24Du fait que l’on se refuse dans ces sociétés à accumuler les biens matériels et à les transmettre aux générations suivantes – la caravane d’un défunt finissant par exemple, quelque soit son état, soit à la casse soit brûlée dans un terrain vague –, les supports de mémoire s’avèrent alors rares et restent confinés dans l’intimité de chaque famille, voire de chaque individu. Seuls les espaces partagés de manière heureuse deviennent alors de véritables lieux de mémoire collectifs, ce qui élimine de fait toutes les références à des passés douloureux ou même dramatiques, comme le sont les prisons, les camps d’internement, les camps de la mort. Mais ces territoires ne sont pas plus aisés à définir que les groupes, puisqu’il s’agit la plupart du temps d’espaces abandonnés, transformés par de nouvelles constructions ou laissés à l’état de terrains vagues.
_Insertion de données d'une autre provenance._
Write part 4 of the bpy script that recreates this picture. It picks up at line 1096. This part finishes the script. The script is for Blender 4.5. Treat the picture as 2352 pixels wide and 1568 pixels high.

Enfin, contrairement à la culture dominant dans l’environnement gadjo (i.e non-manouche) et pas plus que les oiseaux étudiés par Vinciane Despret, l’appropriation de ces territoires ne relève pas d’un désir de propriété mais plutôt du partage complexe d’innombrables indices faisant sens [Despret 2019, p. 24].
25On peut alors faire l’hypothèse que l’ancienne itinérance de ces familles tout comme ici l’abandon d’aires d’accueil condamnées à disparaître ont pour effet d’ancrer dans un premier temps le souvenir des défunts en un lieu regretté mais qui, désormais rendu inhabitable va permettre à ces familles de s’en détacher progressivement, les morts devant sombrer dans l’oubli afin de permettre à leurs descendants de mieux se régénérer.